By 2pm, I had managed to get them down to single figures and knew that, by tomorrow, they'd be more manageable! It was a pleasant shift, and Keith collected me as he'd been shopping. It was a lovely day outside, with blue skies and sunshine, but it was still cold.

I dropped Keith off at home and went over to see Mum and Dad. As soon as I entered the room, my Dad mumbled something about the CD player again, asking how to use it. I showed him again and then plugged the headphones in so he could use them if he wanted to listen to music and Mum wanted to watch the television.

I then looked at Mum's phone which was cluttered with numerous old messages, deleted them all and put the phone onto charge as the battery was dead. When I finished, Mum asked me about the dates we're going to Mallorca for Christmas and my Dad suddenly launched into a nasty speech, saying he hoped it would rain every day and that we'd have a terrible time! I couldn't believe what he was saying, to be honest, and asked him to repeat it, which he did, this time saying it was disgusting that we were going away and leaving them...

I immediately got to my feet, kissed my Mum goodbye and left. She hurried out after me and one of the carers became concerned that she was rushing, so she called the senior carer. We had a discussion in the library where Jessica, the senior carer, said that they'd discussed our decision - really? - and that we were quite entitled to go away if we wanted! I dread to think what has been said about us!

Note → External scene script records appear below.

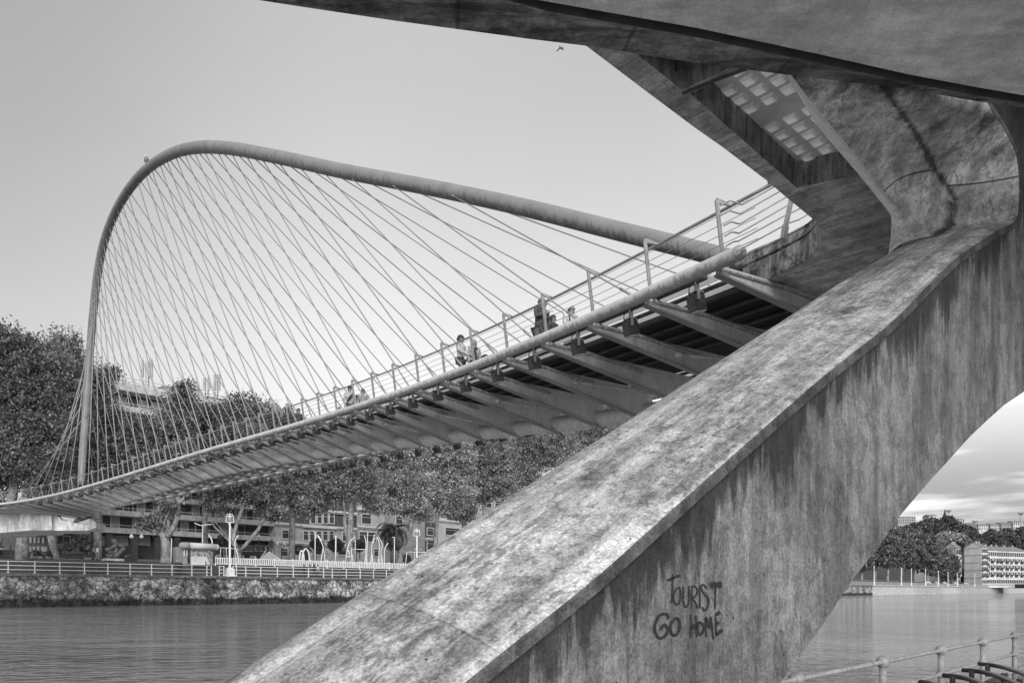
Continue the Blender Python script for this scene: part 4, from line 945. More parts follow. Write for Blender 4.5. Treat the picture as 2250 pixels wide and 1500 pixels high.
house('corner_house', 'pale narrow house behind the palm with a big dark bay window', 784, 858, O+1, 1000, 'stone', 'stone', [(1169, 1189, [(790, 826)], 0), (1130, 1150, [(795, 815)], 0), (1095, 1112, [(795, 815)], 0), (1206, 1221, [(822, 832), (845, 855)], 0)], cornice=(1158, 1121))
hg = house('rendered_house', 'plain grey rendered house with an arched doorway beside the right lamp post', 858, 934, O-1, 1050, 'midwall', 'midwall', [(1135, 1150, [(870, 884)], 0)], cornice=None)
g = MB(); zc = bz(893, 1233, O-1); 
g.prism([bl(so_(882, O-1), O-1.06, gz(40)-.4)]+[bl(so_(893.5, O-1)+math.cos(a)*1.25, O-1.06, bz(893, 1228, O-1)+math.sin(a)*1.1) for a in np.linspace(math.pi, 0, 12)]+[bl(so_(905, O-1), O-1.06, gz(40)-.4)], BN*.1); g.build('doorway', mat['window'], hg)
house('brick_house', 'narrow dark brick house with white window frames left of the pale house', 935, 957, O-1, 1060, 'brick', 'brick', [(1188, 1207, [(939, 952)], 0), (1160, 1175, [(939, 952)], 0), (1130, 1145, [(939, 952)], 0)], cornice=(1183,))
house('modern_house', 'pale modern house with wide dark window openings above the slanting leg', 958, 1060, O, 1020, 'lightwall', 'lightwall', [(1160, 1175, [(979, 1010)], 0), (1129, 1144, [(981, 1035)], 0), (1098, 1112, [(981, 1035)], 0), (1065, 1080, [(981, 1035)], 0)], cornice=(1146,))
house('distant_block', 'pale block mostly hidden by the trees right of the modern house', 1062, 1260, O+4, 1080, 'midwall', 'midwall', [(1100, 1115, [(1070+k*18, 1080+k*18) for k in range(9)], 0)])

# ------------------------------------------------------------------ street and park furniture on the far bank
def rail_run(label, pxs, yoff=0, ends=True, o=.15, zb_=3.32, h=1.16):
    T = thing('quay_railing', label, 'railing', bank(pxs[0], o, zb_), 'white railings along the far quay')
    for px in pxs:
        b0 = bank(px, o, zb_); g = MB().tube([b0, b0+V((0, 0, h+.05))], .05, 6); g.box(b0+V((0, 0, .04)), (.09, .09, .05)); g.build('post', mat['white'], T, smooth=False)
    a, b = bank(pxs[0], o), bank(pxs[-1], o)
    for f in (.99, .64, .30):
        MB().tube([V((a.x, a.y, zb_+h*f)), V((b.x, b.y, zb_+h*f))], .038, 6).build('rail', mat['white'], T, smooth=True)
rail_run('white three bar railing on the quay wall left of the tall lamp', [-45, 18, 76.5, 131.5, 185.6, 236.8, 286, 333, 378, 421.6, 454.6, 464.5])
rail_run('short white railing piece left of the lamp base', [482, 492])
rail_run('white three bar railing on the quay wall right of the tall lamp', [512, 519.5, 540, 573, 609.5, 644.5, 678, 711, 730, 761, 791.5, 820.5, 849, 875, 900, 925, 950])
pf = thing('picket_fence', 'white picket fence round the playground above the quay', 'fence', bank(650, 5, 4.75))
g = MB(); zf = 4.72; s0, s1 = so_(472, 5), so_(915, 5)
n = int((s1-s0)/.30)
for k in range(n): fbox(g, s0+k*.30, s0+k*.30+.16, 4.97, 5.03, zf+.12, zf+.98)
fbox(g, s0, s1, 4.96, 5.04, zf+.16, zf+.24); fbox(g, s0, s1, 4.96, 5.04, zf+.86, zf+.95); g.build('picket_panel', mat['white'], pf)
for k in range(0, n, 9): g = MB(); fbox(g, s0+k*.30-.02, s0+k*.30+.14, 4.93, 5.07, zf-.2, zf+1.1); g.build('post', mat['white'], pf)
def tall_lamp(px, ytop, label, ybase=1262):
    o = .2; T = thing('quay_lamp_post', label, 'lamp post', bank(px, o, 3.32), 'tall white lamp posts on the quay'); b0 = bank(px, o, 3.3); H = bz(px, ytop, o)-3.3
    g = MB(); g.box(b0+V((0, 0, .45)), (.42, .42, .45), .7); g.box(b0+V((0, 0, .06)), (.6, .6, .08), .7); g.box(b0+V((0, 0, .95)), (.3, .3, .08), .7); g.build('base', mat['white'], T)
    MB().tube([b0+V((0, 0, .9)), b0+V((0, 0, 1.2)), b0+V((0, 0, H-1.15))], [.2, .13, .10], 10).build('pole', mat['white'], T, smooth=True)
    g = MB(); c = b0+V((0, 0, H-.6)); r = .42
    g.tube([c+V((-r, 0, -.5)), c+V((-r*1.12, 0, -.42)), c+V((-r*.85, 0, .32)), c+V((-r*.5, 0, .45)), c+V((r*.5, 0, .45)), c+V((r*.85, 0, .32)), c+V((r*1.12, 0, -.42)), c+V((r, 0, -.5)), c+V((-r, 0, -.5))], .05, 6)
    g.tube([c+V((0, 0, .4)), c+V((0, 0, .62))], .03, 5); g.build('lantern_frame', mat['white'], T)
    MB().tube([c+V((0, 0, .32)), c+V((0, 0, .18)), c+V((0, 0, .1))], [.12, .26, .28], 10).build('shade', mat['white'], T)
    MB().tube([c+V((0, 0, .1)), c+V((0, 0, -.35))], [.25, .2], 10).build('glass', mat['lampglass'], T)
tall_lamp(505, 1126, 'tall white lamp post with lantern frame and square base before the V shaped tree')
tall_lamp(916, 1160, 'tall white lamp post with a lantern frame, next to the slanting leg')
def globe_lamp(pxs, py, post, o, label, ybase):
    T = thing('globe_lamp', label, 'street lamp', bank(post, o, gz(o)), 'park lamps with white globes')
    D = bankY(post, o); zt = bz(post, py, o); b0 = bank(post, o, gz(o))
    g = MB().tube([b0, V((b0.x, b0.y, zt-.4))], .06, 6)
    for px in pxs:
        c = V(((px-CX)/F*D, D, zt)); g.tube([V((b0.x, b0.y, zt-.75)), V(((c.x+b0.x)/2, D, zt-.62)), c-V((0, 0, .25))], .04, 5)
    g.build('post', mat['dark'], T)
    for px in pxs:
        c = V(((px-CX)/F*D, D, zt)); MB().tube([c-V((0, 0, .22)), c, c+V((0, 0, .12)), c+V((0, 0, .4))], [.14, .27, .25, .03], 10).build('globe', mat['white'], T, smooth=True)
globe_lamp((289, 311), 1179, 300, 14, 'twin globe park lamp right of the statue', 1222)
globe_lamp((610, 625.5), 1195, 618, 18, 'twin globe park lamp left of the play tunnel', 1230)
globe_lamp((859.5, 873), 1195.5, 866, 14, 'twin globe park lamp before the palm trunk', 1230)
globe_lamp((568.8,), 1179, 568.8, 16, 'single globe lamp behind the climbing pyramid', 1230)
globe_lamp((912, 924), 1208, 918, 30, 'small twin globe lamp beside the right tall lamp post', 1230)
def pole_thing(name, label, cat, lines, r, o=6, m='white', group=None):
    T = thing(name, label, cat, bank(lines[0][0][0], o, gz(o)), group)
    for L_ in lines:
        D = bankY(L_[0][0], o); pts = [V(((x-CX)/F*D, D, EYE+(HY-y)/F*D)) for x, y in L_]
        if L_[-1][1] > 1226: pts[-1].z = gz(o)-.2
        P_ = spline([list(p) for p in pts], 14) if len(pts) > 3 else [list(p) for p in pts]
        MB().tube([V(p) for p in P_], r*.62, 6).build('pole', mat[m], T, smooth=True)
PG = 'white curved poles of the playground'
pole_thing('wing_lamp', 'white lamp post with two shallow wing arms above the kiosk', 'lamp post', [[(445.5, 1153), (444, 1240)], [(427, 1148), (434, 1151.5), (441, 1153.5), (447, 1153.5), (454, 1152), (465, 1151.5)]], .09)
pole_thing('playground_pole', 'white curved pole leaning left behind the kiosk', 'pole', [[(458, 1174), (464, 1182), (466.5, 1195), (465.5, 1222)]], .12, group=PG)
pole_thing('playground_pole', 'white kinked pole in front of the forked tree', 'pole', [[(524, 1176), (518, 1184), (516, 1198), (520, 1210), (528, 1228)]], .12, group=PG)
pole_thing('playground_pole', 'white straight pole with a short cap, left of the bent pole', 'pole', [[(692.5, 1169), (692, 1231)], [(688.5, 1169), (694, 1169)]], .11, group=PG)
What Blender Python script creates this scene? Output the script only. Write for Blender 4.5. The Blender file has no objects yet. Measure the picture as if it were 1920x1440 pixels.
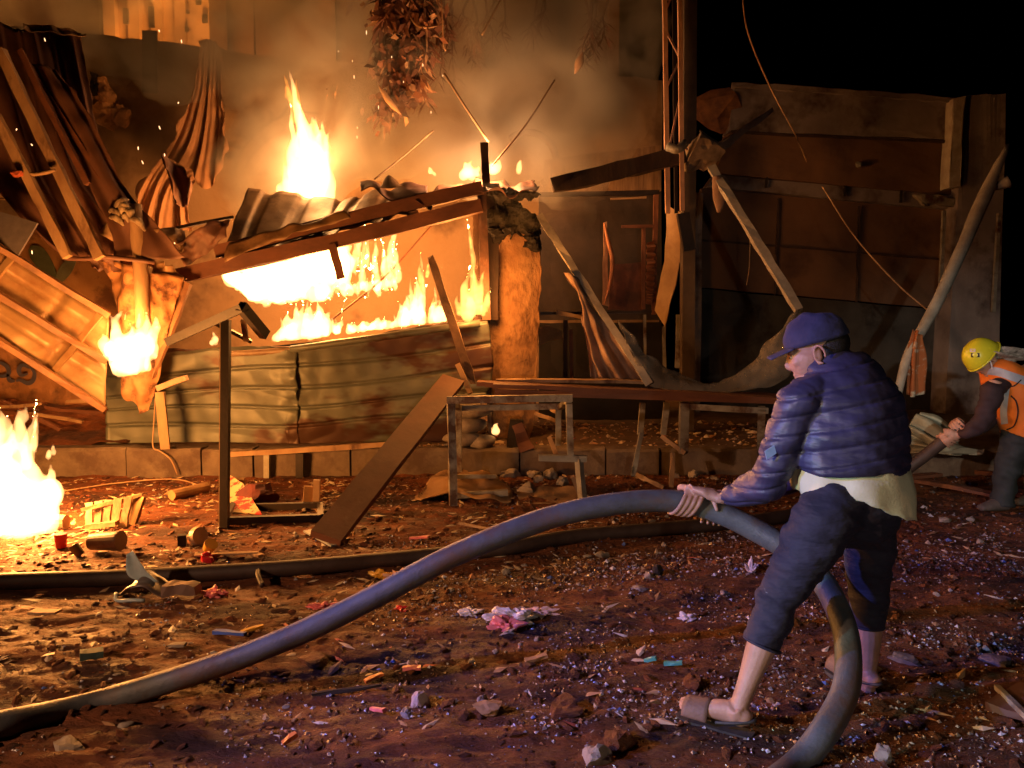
import bpy, bmesh, math, random
import numpy as np
from mathutils import Vector, Matrix, noise
R = math.radians
random.seed(7)
rng = np.random.default_rng(7)
SC = bpy.context.scene
COL = SC.collection

# ------------------------------------------------------------------ camera
FOC = 1442.0
TH = math.atan(120 / FOC)
CZ = 1.45
cam_d = bpy.data.cameras.new('camera')
cam_d.sensor_width = 36
cam_d.lens = 36 * FOC / 1920
cam_d.clip_end = 400
cam_d.clip_start = 0.05
cam = bpy.data.objects.new('camera', cam_d)
cam.location = (0, 0, CZ)
cam.rotation_euler = (R(90) - TH, 0, 0)
COL.objects.link(cam)
SC.camera = cam
# ------------------------------------------------------------------ world: night sky
W = bpy.data.worlds.new('World')
SC.world = W
W.use_nodes = True
nt = W.node_tree
bgn = nt.nodes['Background']
sky = nt.nodes.new('ShaderNodeTexSky')
sky.sky_type = 'NISHITA'
sky.sun_disc = False
sky.sun_elevation = R(-8)
sky.sun_rotation = R(200)
nt.links.new(sky.outputs[0], bgn.inputs[0])
bgn.inputs[1].default_value = 0.02
SC.view_settings.view_transform = 'Standard'
SC.view_settings.look = 'None'
SC.view_settings.exposure = 0
SC.view_settings.gamma = 1
SC.cycles.sample_clamp_indirect = 3.0
SC.cycles.sample_clamp_direct = 0
SC.cycles.use_denoising = True
SC.cycles.max_bounces = 5
SC.cycles.diffuse_bounces = 3
SC.cycles.transparent_max_bounces = 24
SC.cycles.volume_bounces = 0
SC.cycles.volume_step_rate = 3.0
SC.cycles.caustics_reflective = False
SC.cycles.caustics_refractive = False

# ------------------------------------------------------------------ projection helpers (photo pixels -> points in the place)
_s, _c = math.sin(TH), math.cos(TH)
def _ray(px, py):
    dx = (px - 960) / FOC; dy = (720 - py) / FOC
    return Vector((dx, _c + dy * _s, -_s + dy * _c))
def P(px, py, Y):
    d = _ray(px, py)
    return Vector((0, 0, CZ)) + d * (Y / d.y)
def G(px, py, z=0.0):
    d = _ray(px, py)
    return Vector((0, 0, CZ)) + d * ((z - CZ) / d.z)

# ------------------------------------------------------------------ lamps: the emergency vehicle standing behind the photographer, left; plus an added warm fill
def spot(name, loc, target, power, col, size, blend, radius):
    l = bpy.data.lights.new(name, 'SPOT')
    l.energy = power; l.color = col; l.spot_size = R(size); l.spot_blend = blend; l.shadow_soft_size = radius
    o = bpy.data.objects.new(name, l)
    o.location = loc
    o.rotation_euler = (Vector(target) - Vector(loc)).to_track_quat('-Z', 'Y').to_euler()
    COL.objects.link(o)
    return o
spot('blue_beacon', (-4.4, 1.5, 2.3), (2.3, 2.85, 0.3), 1150, (0.19, 0.24, 1.0), 42, 0.7, 0.06)
spot('headlight_or_fill', (-4.0, 0.5, 1.35), (1.75, 2.8, 0.50), 460, (0.55, 1.0, 0.88), 20, 0.8, 0.05)
spot('torch_beam', (0.9, -1.2, 2.0), (4.1, 6.2, 0.75), 620, (1.0, 0.93, 0.75), 22, 0.8, 0.05)
spot('headlight_or_fill', (0.4, -4.5, 1.3), (1.4, 7.2, 0.9), 240, (1.0, 0.84, 0.64), 34, 0.9, 0.08)
spot('headlight_or_fill', (-5.6, -0.8, 2.8), (0.5, 3.2, 0.0), 1250, (1.0, 0.53, 0.29), 54, 0.9, 0.10)  # added warm fill that brightens the foreground mud, not a vehicle lamp
def firelamp(px, py, Y, power, col=(1, 0.36, 0.07), r=0.2):
    l = bpy.data.lights.new('fire_light', 'POINT')
    l.energy = power; l.color = col; l.shadow_soft_size = r
    o = bpy.data.objects.new('fire_light', l)
    o.location = P(px, py, Y)
    COL.objects.link(o)
firelamp(610, 500, 8.15, 360)
firelamp(860, 500, 8.15, 90, r=0.15)
firelamp(912, 560, 7.12, 55, r=0.12)
firelamp(580, 290, 8.6, 90, (1, .45, .14))
firelamp(905, 300, 8.0, 150, (1, .48, .19), r=0.15)
firelamp(243, 610, 6.75, 45, r=0.15)
firelamp(35, 860, 5.05, 460, r=0.25)
firelamp(360, 330, 11.9, 1700, r=0.4)   # the fire burning out of sight behind the compound wall

# ------------------------------------------------------------------ object helpers
ORG = {}
def tag(o, label=None, cat=None, group=None, kind=None):
    if label: o['label'] = label
    if cat: o['category'] = cat
    if group: o['group'] = group
    if kind: o['kind'] = kind
    return o
def thing(name, loc, label, cat, group=None, kind=None):
    o = bpy.data.objects.new(name, None)
    o.empty_display_size = 0.1
    o.location = loc
    COL.objects.link(o)
    ORG[o.name] = Vector(loc)
    return tag(o, label, cat, group, kind)
def mobj(name, vs, fs, mat, parent=None, smooth=False, org=None):
    vs = [Vector(v) for v in vs]
    if parent is not None:
        og = ORG[parent.name]
    elif org is not None:
        og = Vector(org)
    else:
        mn = Vector([min(v[i] for v in vs) for i in range(3)]); mx = Vector([max(v[i] for v in vs) for i in range(3)])
        og = Vector(((mn.x + mx.x) / 2, (mn.y + mx.y) / 2, mn.z))
    me = bpy.data.meshes.new(name)
    me.from_pydata([v - og for v in vs], [], fs)
    me.validate()
    me.update()
    if smooth:
        me.polygons.foreach_set('use_smooth', [True] * len(me.polygons))
    if mat: me.materials.append(mat)
    o = bpy.data.objects.new(name, me)
    if parent is not None:
        o.parent = parent
    else:
        o.location = og
    COL.objects.link(o)
    ORG[o.name] = og
    return o
class MB:
    """collects shapes into one mesh"""
    def __init__(s): s.v = []; s.f = []
    def add(s, vf):
        n = len(s.v); s.v += list(vf[0]); s.f += [tuple(i + n for i in f) for f in vf[1]]
        return s
    def build(s, name, mat, parent=None, smooth=False): return mobj(name, s.v, s.f, mat, parent, smooth)

def catmull(pts, n):
    pts = [Vector(p) for p in pts]
    if len(pts) == 2:
        return [pts[0].lerp(pts[1], i / n) for i in range(n + 1)]
    out = []
    m = len(pts) - 1
    for i in range(n + 1):
        t = i / n * m
        k = min(int(t), m - 1); u = t - k
        p1, p2 = pts[k], pts[k + 1]
        p0 = pts[k - 1] if k > 0 else p1 * 2 - p2
        p3 = pts[k + 2] if k + 2 <= m else p2 * 2 - p1
        out.append(0.5 * ((2 * p1) + (p2 - p0) * u + (2 * p0 - 5 * p1 + 4 * p2 - p3) * u * u + (3 * p1 - p0 - 3 * p2 + p3) * u ** 3))
    return out
def cm1(vals, n):
    return [v.x for v in catmull([Vector((a, 0, 0)) for a in vals], n)]
def tube(pts, r, sides=8, n=None, rr=None, cap=True, smooth=True):
    """round tube along a curve; r a number or a list of radii"""
    if n is None: n = (len(pts) - 1) * 4
    cs = catmull(pts, n)
    rs = [r] * (n + 1) if not isinstance(r, (list, tuple)) else cm1(r, n)
    vs, fs = [], []
    up = Vector((0, 0, 1))
    t0 = (cs[1] - cs[0]).normalized()
    if abs(t0.z) > 0.9: up = Vector((0, 1, 0))
    u = t0.cross(up).normalized()
    for i, c in enumerate(cs):
        t = (cs[min(i + 1, n)] - cs[max(i - 1, 0)])
        t = t.normalized() if t.length > 1e-9 else t0
        u = (u - t * u.dot(t)).normalized(); v = t.cross(u)
        for k in range(sides):
            a = 2 * math.pi * k / sides
            rk = rs[i] * (1 + (rr * (noise.noise(c * 9 + Vector((k, 0, 0))) if rr else 0) if rr else 0))
            vs.append(c + u * math.cos(a) * rk + v * math.sin(a) * rk)
    for i in range(n):
        for k in range(sides):
            a = i * sides + k; b = i * sides + (k + 1) % sides
            fs.append((a, b, b + sides, a + sides))
    if cap:
        fs.append(tuple(range(sides - 1, -1, -1))); fs.append(tuple(n * sides + k for k in range(sides)))
    return vs, fs
def bar(p, q, w, h, up=(0, -1, 0), seg=5, jit=0.0, taper=1.0, bend=0.0, ragged=0.0):
    """rectangular beam from p to q, w across, h along up; slightly irregular"""
    p, q = Vector(p), Vector(q); t = (q - p).normalized()
    if seg >= 4 and not bend: bend = random.uniform(-.014, .014)
    up = Vector(up); n = (up - t * up.dot(t)).normalized(); s = t.cross(n)
    vs, fs = [], []
    for i in range(seg + 1):
        k = i / seg
        c = p.lerp(q, k) + n * math.sin(k * math.pi) * bend
        sc = 1 + (taper - 1) * k
        if ragged and i in (0, seg): sc *= 1 - ragged
        for a, b in ((-1, -1), (1, -1), (1, 1), (-1, 1)):
            e = t * random.uniform(-1, 1) * (ragged * w * 1.2 if i in (0, seg) else 0)
            vs.append(c + e + s * (a * w / 2 * sc + random.uniform(-jit, jit)) + n * (b * h / 2 * sc + random.uniform(-jit, jit)))
    for i in range(seg):
        for k in range(4):
            a = i * 4 + k; b = i * 4 + (k + 1) % 4
            fs.append((a, b, b + 4, a + 4))
    fs.append((3, 2, 1, 0)); m = seg * 4; fs.append((m, m + 1, m + 2, m + 3))
    return vs, fs
def box(c, sx, sy, sz, rz=0.0, tilt=0.0):
    c = Vector(c); M = Matrix.Rotation(rz, 3, 'Z') @ Matrix.Rotation(tilt, 3, 'Y')
    vs = [c + M @ Vector((a * sx / 2, b * sy / 2, d * sz / 2)) for d in (-1, 1) for a, b in ((-1, -1), (1, -1), (1, 1), (-1, 1))]
    return vs, [(3, 2, 1, 0), (4, 5, 6, 7), (0, 1, 5, 4), (1, 2, 6, 5), (2, 3, 7, 6), (3, 0, 4, 7)]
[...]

This is it with my Dad now. I doubt I'll be able to speak to him again after this outburst. It's obvious there is a deep dislike for me and the rest of my family, and this isn't the first time he's been nasty. He never says thank you for the things I do, and just seems to treat me like a skivvy, asking for things as soon as I enter the room, and never asking after the children or Keith. I understand that his life hasn't turned out how he hoped it would after he retired, but he seems to be increasingly bitter and resentful. I don't think he realises that Keith is getting on as well, and how long will I be able to go on holiday with him? I want to try and make the best of it while we can.

I drove home feeling sad and angry. We have had fabulous Christmases in the past with both my parents, and my grandmothers, and this is only the second time, ever, that we have gone away at Christmas. The last time was in 2012 when we dared to go to Lanzarote, and I remember my Dad being angry about that then! I seem to remember both of them going to a hotel in 2019 but was I upset and angry? No, of course not!

Sophie and Keith were shocked by what my Dad had said and were very supportive. It did make me feel very sad, though, and I was upset that they couldn't be happy for us to go away and have a winter holiday. I haven't been off work for two weeks since September 2023 and the thought of some winter sunshine is keeping all of us cheerful!